I will never feel invincible.  There is always something else, pushing and testing me.  There’s always a hurt or a need or an aching longing for something else.  There is perpetual stress, constant working and chronic exhaustion.  But on a Monday night, I spar in the living room of my best friend’s house, the room where I’ve been tossed to the floor and spear tackled onto the ottoman and dragged across carpet and picked up until I screamed in frustration.

It’s not until later that I notice my hip is in acute pain, throbbing from the force of being thrown sideways into a couch.  I realize that I didn’t notice it before because I was so engrossed in the fight, obsessed with picking myself back up and throwing myself back into a losing battle.  Over the next few days, a bruise blooms into the most lovely battle scar, a sore memento that I fawn and fret over.  That I’m proud of.

There are so many fights, you know—I fight to be treated fairly, I fight to get what’s mine.  I fight over silly things and important things, and I fight the world and myself equally.  And at the end of the day, worn out from fighting, I go to bed tired but filled.  Filled with a certain feeling of strength.


“What are you not?”

“A weak person.”

“Look at how strong you are.”

“I know.”

Stone Hearted Queries

December 16th, 2009

Please allow me a moment to take you with me to see where I have been and in a way how it is that I am here in quite the way I am.

Journal Entry: April 30th, 2006-

What have I sacrificed and why have I done it?

Every day I sacrifice healing in trade for coping.  If I can just put off the tears for a few more minutes then I know I can make the bed, feed the children and laugh.  Ha ha, I am laughing, see.  If I sacrifice the coping, the day to day then I am trading for pain and sadness.  I am opening the door to such grief and heartache.  What if it doesn’y stop?  What if i drown in it all?  What if I work through everything only to discover what I fear the most is true?  What if it really is my fault?

My sacrifices are selfish although they appear to be about other people a lot of the time.  I watch my sister’s kids so she can heal.  I take my kids for a walk even though it hurts because I know they’ll have fun.   It goes on but ultimately I do it all to avoid the darkness.

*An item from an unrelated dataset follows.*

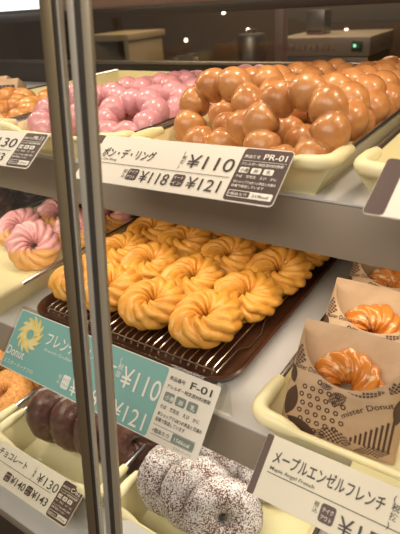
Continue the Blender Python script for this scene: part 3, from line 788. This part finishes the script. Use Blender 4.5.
b = MB(); b.box(-2.02, -1.74, 2.0, 2.3, 1.285, 1.315); ploc(b.build('top_board', m_kbeige, bevel=.003), sh)
for x in (-2.01, -1.78):
    b = MB(); b.box(x, x+.03, 2.01, 2.28, 1.10, 1.285); ploc(b.build('side_board', m_kbeige, bevel=.002), sh)
b = MB(); b.lathe([(.001,0),(.03,.0),(.032,.05),(.030,.075),(.015,.085),(.001,.086)], 20, (-1.90, 2.08, 1.10)); tag(b.build('red_canister', m_red), 'small red canister in the beige kitchen shelf', 'canister')
b = MB(); b.lathe([(.001,0),(.06,0),(.062,.005),(.06,.19),(.052,.205),(.02,.21),(.02,.222),(.001,.224)], 28, (-1.06, 1.98, 1.10)); tag(b.build('steel_canister', m_ksteel), 'tall steel canister on the kitchen counter left of the pinkish post', 'canister')
for q, (x, y, h) in enumerate(((-1.34, 1.9, .10), (-1.26, 1.86, .13), (-1.42, 1.94, .12))):
    b = MB(); b.lathe([(.001,0),(.024,0),(.025,.01),(.024,h*.6),(.010,h*.8),(.010,h),(.001,h+.001)], 18, (x, y, 1.10)); tag(b.build('bottle', m_ksteel if q != 1 else m_kbeige), ['small steel bottle on the kitchen counter, middle of three', 'pale bottle on the kitchen counter, nearest the steel canister', 'small steel bottle on the kitchen counter, farthest from the steel canister'][q], 'bottle', 'bottles on the kitchen counter')
for q, (x, z) in enumerate(((-2.45, 1.16), (-2.1, 1.34), (-1.62, 1.30), (-1.9, 1.22), (-1.18, 1.20))):  # reflections of downlights, made as small glowing discs at the wall
    b = MB(); b.lathe([(.001,0),(.012,0),(.012,.006),(.001,.007)], 16); o = b.build('reflected_spot', m_spot); o.rotation_euler = (R_(90), 0, 0); o.location = (x, 3.5, z)
    tag(o, 'tiny warm glowing downlight reflection on the dark kitchen wall, %s from the left' % ORD[q], 'lamp', 'downlight reflections on the kitchen wall')
la = thing('strip_lamp', 'bright cool white strip lamp on the rear header at the upper left corner', 'lamp', (-1.1, .85, 1.447))
b = MB(); b.box(-1.30, -.975, .838, .860, 1.449, 1.476); ploc(b.build('diffuser', m_ledcool, bevel=.002), la)
b = MB(); b.box(-1.31, -.965, .8605, .8675, 1.447, 1.480); ploc(b.build('mount', m_kdark, bevel=.001), la)

# paper bags standing behind the golden doughnuts
for q, (x, y, yaw) in enumerate(((-.820, .585, 25), (-.880, .61, 12))):
    t = thing('paper_sleeve', ['printed paper sleeve standing behind the golden doughnuts, nearer one', 'printed paper sleeve standing behind the golden doughnuts, farther one'][q], 'paper bag', (x, y, ZU+.004), (R_(-30), 0, R_(yaw))); t.scale = (.7, .8, .5)
    b = MB(); b.hexa([(-.035,-.012,0),(.035,-.012,0),(.035,.012,0),(-.035,.012,0)], [(-.055,-.02,.085),(.045,-.02,.095),(.045,.02,.095),(-.055,.02,.085)]); b.build('sleeve_body', m_kraft, t, bevel=.003)
    b = MB()
    for k in range(6):
        x0 = -.034 + .012*k
        b.hexa([(x0,-.0133,.012),(x0+.009,-.0133,.012),(x0+.009,-.013,.012),(x0,-.013,.012)], [(x0-.002,-.0197,.07),(x0+.008,-.0197,.07),(x0+.008,-.019,.07),(x0-.002,-.019,.07)])
    b.build('printed_stripes', m_ink, t, smooth=False)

The sacrifice of birthing was not my own.  It was no choice to be made by weary  minds and souls.  Birthing happens; the sacrifice comes with the pieces you give freely along the way.  I gave more than was asked, had even more taken and in the end I don’t know who was supposed to be benefiting.  So I crawl now on battered bones with heavy heart, knowing my sacrifice was unwanted.  My sacrifice was for naught and only brought terror and pain, ugliness and black.  It was my fault and I have to live with that, my family has to live with that because of me.  I am so guilty.  I am so guilty.

Returning to today…

In April of 2006 I was still deep in the caverns of guilt ridden, self-examination and sacrifice with the determination to find a resolution to my suffering.  My baby was 1 day shy of 4 months old.  I was 6 days past my 29th birthday.  Today my daughter is a mere 15 terrifying days away from turning 4.  I am 4 months and 8 days short of turning 33.

Too long a sacrifice
Can make a stone of the heart
Oh when way it suffice?
-William Butler Yeats 1865-1939

Has my heart turned to stone yet during these past years?  Have my sacrifices become more genuine or are they mostly imagined and martyr-ly?  I don’t know if there is a valid way for me to tell.  I think it is likely one of those things where 10 people in a room would all give you varying answers.  I  need to turn to my stony heart for answers and for that I need a sharpened pick ax and a strong swing.

I am finding myself.  I could easily end that sentence right there but I had intended to go on.  I am finding myself with so many questions these days.  I can answer some with a quick trip to Google or a phone call.  I can hide under the covers and cry until I determine the reply to another query.  And there are still millions that make my heart race or my eyes glaze over from either panic at maybe never knowing or trying so hard to find the answer that I get stuck deep in my cerrebellum.

Sacrifice?  Happiness?  A time to make new memories?  Write more or less?  Does cleaning under the bed really matter?  How do I love better and be loved better?  Can I be whole?  Is my racing heart just a glistening rock with channels worn through it for blood flow?  What is it that makes Trader Joe’s Peppermint Jo-Jo’s so hard to put down?

How will I ever make it through another one of my baby girl’s birthday’s when I am struggling so much with just talking to her about the act of being 4?  What cruel power planned December to go: Hannukah, Christmas Eve with the in-laws, Christmas, drive for 2 1/2 hours for 3 days of Christmas with separate parents out of state, week of mandatory furlough (yeah no pay!), New Year’s Eve/Wee Girl’s Birthday/Trauma Flashback Day?  For real?  This makes sense?  Was I really cruel to the serfs in my fiefdom?

As we approach the end of 2009 I hope it comes with an end to the types of sacrifice that turn beating hearts to solid stones.  Maybe we can all be lucky enough to be left with the sacrifices that warm you with a sense of completion and an eagerness for more.  Zora Neale Thurston writes in Their Eyes Were Watching God that there are years that ask questions and there are years that give answers.  I am hoping beyond hope that 2010 is a year that comes with some answers or at least more multiple choice questions.  When in doubt you can always pick “C.”